Socialism is the conscious repossession of their world by the working class. The workers themselves have to create and control organisations which express workers’ power. There is no guarantee that a state, even one led by revolutionaries, will express this without the direct, active and democratic involvement of the workers themselves. This is what matters when assessing Cuba under Castro. Loyalty to or admiration for the underdog who asserts independence and sovereignty against a great power is not grounds for uncritical political support.
In his obituary in the Observer Will Hutton writes that Castro “fought indefatigably against tremendous odds all his life”. This is really not good enough as political analysis.
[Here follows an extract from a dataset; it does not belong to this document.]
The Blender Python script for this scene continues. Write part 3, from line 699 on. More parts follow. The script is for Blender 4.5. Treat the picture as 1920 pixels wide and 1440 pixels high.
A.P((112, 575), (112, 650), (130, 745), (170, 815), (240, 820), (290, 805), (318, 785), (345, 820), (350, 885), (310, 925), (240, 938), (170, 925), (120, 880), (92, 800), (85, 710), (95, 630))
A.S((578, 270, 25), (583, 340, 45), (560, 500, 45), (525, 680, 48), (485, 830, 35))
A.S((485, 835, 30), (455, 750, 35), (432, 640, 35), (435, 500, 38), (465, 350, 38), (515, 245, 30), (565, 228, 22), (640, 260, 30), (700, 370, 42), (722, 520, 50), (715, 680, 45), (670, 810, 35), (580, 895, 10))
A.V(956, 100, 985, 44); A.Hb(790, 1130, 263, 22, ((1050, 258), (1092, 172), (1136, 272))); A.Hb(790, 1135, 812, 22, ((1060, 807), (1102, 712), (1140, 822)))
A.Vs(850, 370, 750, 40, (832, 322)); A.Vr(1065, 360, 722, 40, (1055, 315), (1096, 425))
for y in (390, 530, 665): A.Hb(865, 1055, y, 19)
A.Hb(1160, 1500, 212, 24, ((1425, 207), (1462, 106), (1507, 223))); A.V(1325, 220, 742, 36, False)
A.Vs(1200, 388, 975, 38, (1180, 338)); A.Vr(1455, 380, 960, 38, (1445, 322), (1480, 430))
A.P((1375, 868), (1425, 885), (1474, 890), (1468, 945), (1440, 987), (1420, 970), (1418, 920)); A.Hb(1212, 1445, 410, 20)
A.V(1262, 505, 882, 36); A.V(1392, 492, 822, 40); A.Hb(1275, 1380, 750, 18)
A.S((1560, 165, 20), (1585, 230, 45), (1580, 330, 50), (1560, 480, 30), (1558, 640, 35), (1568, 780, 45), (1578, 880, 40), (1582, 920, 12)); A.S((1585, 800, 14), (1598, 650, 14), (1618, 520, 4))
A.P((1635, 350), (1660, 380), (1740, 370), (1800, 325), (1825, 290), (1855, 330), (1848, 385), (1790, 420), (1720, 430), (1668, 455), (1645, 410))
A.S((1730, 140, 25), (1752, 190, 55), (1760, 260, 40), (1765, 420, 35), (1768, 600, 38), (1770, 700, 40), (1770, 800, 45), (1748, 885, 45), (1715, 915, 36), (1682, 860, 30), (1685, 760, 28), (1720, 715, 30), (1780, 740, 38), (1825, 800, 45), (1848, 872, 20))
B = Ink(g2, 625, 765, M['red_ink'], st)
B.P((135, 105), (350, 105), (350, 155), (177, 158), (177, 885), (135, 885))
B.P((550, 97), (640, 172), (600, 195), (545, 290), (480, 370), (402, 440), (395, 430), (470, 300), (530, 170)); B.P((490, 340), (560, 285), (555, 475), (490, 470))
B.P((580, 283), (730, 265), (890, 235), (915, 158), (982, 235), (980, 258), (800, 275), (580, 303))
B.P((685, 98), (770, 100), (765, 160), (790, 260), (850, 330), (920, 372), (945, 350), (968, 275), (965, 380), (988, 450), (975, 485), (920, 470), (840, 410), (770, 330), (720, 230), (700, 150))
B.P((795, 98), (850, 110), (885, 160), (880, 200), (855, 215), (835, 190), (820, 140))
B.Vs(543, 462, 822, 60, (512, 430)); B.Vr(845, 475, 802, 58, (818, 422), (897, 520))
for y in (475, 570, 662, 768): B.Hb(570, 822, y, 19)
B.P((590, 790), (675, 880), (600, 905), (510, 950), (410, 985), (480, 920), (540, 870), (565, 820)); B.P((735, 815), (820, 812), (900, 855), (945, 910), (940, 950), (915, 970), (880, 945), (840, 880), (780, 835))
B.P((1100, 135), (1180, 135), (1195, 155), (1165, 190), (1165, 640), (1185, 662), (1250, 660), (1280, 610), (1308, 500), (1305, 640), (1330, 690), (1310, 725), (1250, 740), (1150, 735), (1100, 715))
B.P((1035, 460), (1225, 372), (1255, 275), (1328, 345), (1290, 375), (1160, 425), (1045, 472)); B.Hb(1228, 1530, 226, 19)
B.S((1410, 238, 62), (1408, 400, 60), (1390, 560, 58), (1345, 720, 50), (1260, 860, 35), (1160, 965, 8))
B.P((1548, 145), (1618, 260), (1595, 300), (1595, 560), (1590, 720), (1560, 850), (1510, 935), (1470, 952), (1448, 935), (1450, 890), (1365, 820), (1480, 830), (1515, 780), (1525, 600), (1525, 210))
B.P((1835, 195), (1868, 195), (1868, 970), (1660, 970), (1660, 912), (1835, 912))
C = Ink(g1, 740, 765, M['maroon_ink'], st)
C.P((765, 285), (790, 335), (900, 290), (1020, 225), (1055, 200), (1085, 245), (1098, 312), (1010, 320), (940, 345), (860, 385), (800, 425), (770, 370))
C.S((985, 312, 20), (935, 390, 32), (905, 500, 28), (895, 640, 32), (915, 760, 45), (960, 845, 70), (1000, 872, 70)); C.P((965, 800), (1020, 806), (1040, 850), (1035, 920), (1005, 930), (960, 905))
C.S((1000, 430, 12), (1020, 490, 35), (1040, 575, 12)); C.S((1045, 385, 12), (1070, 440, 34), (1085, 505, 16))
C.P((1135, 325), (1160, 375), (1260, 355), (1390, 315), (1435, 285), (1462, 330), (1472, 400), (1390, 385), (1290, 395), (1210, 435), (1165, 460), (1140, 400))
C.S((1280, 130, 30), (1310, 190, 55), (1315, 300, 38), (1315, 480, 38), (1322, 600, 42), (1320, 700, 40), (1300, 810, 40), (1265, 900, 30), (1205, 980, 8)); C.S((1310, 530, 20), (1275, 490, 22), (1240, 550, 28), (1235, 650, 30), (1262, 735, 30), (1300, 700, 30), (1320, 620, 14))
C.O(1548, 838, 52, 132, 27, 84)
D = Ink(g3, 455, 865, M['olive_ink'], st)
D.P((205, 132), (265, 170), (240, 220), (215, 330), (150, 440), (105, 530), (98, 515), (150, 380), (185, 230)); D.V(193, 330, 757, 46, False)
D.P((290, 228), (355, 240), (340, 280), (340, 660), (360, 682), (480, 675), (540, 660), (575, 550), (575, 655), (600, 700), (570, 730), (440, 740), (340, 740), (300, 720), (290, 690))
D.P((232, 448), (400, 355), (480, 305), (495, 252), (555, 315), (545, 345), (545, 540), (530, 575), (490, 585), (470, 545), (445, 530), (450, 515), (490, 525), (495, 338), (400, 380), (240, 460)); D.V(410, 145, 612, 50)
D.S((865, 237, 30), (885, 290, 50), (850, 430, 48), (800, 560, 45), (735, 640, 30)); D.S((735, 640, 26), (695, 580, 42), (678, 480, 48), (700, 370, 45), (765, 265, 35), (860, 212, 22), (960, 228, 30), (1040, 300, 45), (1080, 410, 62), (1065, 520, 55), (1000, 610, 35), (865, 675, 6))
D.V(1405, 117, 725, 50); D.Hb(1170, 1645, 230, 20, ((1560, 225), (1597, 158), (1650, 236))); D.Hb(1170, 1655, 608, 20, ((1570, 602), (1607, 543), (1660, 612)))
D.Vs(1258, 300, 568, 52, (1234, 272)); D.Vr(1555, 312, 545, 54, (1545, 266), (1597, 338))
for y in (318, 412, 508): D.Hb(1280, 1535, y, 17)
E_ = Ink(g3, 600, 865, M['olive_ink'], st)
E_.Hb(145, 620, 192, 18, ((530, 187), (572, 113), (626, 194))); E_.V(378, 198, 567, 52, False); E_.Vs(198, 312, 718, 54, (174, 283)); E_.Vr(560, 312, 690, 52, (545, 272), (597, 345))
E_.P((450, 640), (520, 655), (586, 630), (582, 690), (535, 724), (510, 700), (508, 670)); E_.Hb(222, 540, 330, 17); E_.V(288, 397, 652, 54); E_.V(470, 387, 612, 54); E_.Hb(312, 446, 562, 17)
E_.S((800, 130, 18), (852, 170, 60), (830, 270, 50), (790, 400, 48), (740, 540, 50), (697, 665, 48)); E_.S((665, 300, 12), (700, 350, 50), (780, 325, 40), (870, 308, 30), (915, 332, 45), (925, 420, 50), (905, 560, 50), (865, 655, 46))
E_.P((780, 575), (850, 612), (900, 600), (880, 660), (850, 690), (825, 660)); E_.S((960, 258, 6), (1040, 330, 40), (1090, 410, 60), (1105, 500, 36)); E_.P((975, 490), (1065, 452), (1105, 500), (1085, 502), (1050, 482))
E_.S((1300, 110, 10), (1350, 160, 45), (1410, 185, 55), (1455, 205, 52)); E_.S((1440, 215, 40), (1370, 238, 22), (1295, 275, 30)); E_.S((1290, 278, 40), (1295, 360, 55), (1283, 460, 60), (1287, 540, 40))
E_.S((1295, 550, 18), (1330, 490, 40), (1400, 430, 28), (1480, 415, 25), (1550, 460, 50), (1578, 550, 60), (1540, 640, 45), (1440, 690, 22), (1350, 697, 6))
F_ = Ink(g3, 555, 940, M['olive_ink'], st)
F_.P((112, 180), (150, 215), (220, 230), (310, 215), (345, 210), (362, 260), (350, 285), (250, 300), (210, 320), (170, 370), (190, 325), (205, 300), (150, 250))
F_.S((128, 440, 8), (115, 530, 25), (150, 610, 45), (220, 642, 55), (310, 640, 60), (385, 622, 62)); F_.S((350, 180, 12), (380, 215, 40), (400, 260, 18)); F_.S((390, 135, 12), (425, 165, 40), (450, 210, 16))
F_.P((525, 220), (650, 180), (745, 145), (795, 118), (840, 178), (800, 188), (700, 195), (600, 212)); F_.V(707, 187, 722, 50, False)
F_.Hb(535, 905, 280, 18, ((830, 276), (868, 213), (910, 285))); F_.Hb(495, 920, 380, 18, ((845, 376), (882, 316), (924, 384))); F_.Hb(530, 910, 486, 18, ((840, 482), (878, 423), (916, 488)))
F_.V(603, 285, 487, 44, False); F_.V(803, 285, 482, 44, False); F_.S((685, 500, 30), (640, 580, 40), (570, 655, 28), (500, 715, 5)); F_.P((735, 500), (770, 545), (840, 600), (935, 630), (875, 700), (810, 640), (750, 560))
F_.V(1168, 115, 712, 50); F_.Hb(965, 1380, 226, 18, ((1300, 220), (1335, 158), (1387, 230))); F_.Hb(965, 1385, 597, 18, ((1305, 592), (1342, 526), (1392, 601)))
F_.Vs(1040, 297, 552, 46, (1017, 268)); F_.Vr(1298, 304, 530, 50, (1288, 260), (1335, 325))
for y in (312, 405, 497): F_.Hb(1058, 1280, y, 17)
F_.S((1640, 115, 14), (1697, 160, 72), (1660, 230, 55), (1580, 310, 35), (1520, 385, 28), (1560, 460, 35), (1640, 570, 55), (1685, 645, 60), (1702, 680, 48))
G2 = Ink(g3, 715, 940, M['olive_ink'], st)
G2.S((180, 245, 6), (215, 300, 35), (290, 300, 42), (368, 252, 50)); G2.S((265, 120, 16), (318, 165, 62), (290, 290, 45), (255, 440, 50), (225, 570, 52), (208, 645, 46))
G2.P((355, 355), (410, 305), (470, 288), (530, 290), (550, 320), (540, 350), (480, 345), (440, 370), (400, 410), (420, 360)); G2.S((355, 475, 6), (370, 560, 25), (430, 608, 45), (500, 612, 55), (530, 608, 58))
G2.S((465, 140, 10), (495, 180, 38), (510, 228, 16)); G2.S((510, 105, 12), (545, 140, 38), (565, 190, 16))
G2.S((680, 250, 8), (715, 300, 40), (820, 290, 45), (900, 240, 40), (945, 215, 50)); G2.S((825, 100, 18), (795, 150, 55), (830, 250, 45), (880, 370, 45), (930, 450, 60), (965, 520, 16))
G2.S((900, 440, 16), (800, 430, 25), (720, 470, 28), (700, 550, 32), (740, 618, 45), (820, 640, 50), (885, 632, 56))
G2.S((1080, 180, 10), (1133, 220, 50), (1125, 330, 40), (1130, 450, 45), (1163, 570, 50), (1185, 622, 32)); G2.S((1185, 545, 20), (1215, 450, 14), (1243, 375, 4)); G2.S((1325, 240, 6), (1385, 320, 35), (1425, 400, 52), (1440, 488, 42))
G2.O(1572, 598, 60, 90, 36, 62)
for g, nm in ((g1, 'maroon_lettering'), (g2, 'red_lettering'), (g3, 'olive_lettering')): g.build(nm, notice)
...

Every socialist should unconditionally support and celebrate Cuban resolve and independence in the face of US imperialism. But for socialists the final assessment of Castro and the Cuban regime must be based on an analysis of who can change the world and how it can be transformed from a state based on exploitation to one based on the fulfilment of need. On this level the regime falls far short.
The Cuban Revolution was not strangled by a lack of determination, a wrong political line or political mistakes. It was strangled by the brutality of the international capitalist system and the world market which demands subservience, dependence and poverty of all movements, peoples and regimes, in the global north or south, from Havana then to Athens or Caracas now.
It was strangled by the cynicism, violence and ruthlessness of imperialism. The solution lies in an international workers’ struggle from below, which unites the oppressed and exploited in a single battle to overthrow the system we live under — in Cuba, in the US and in Britain.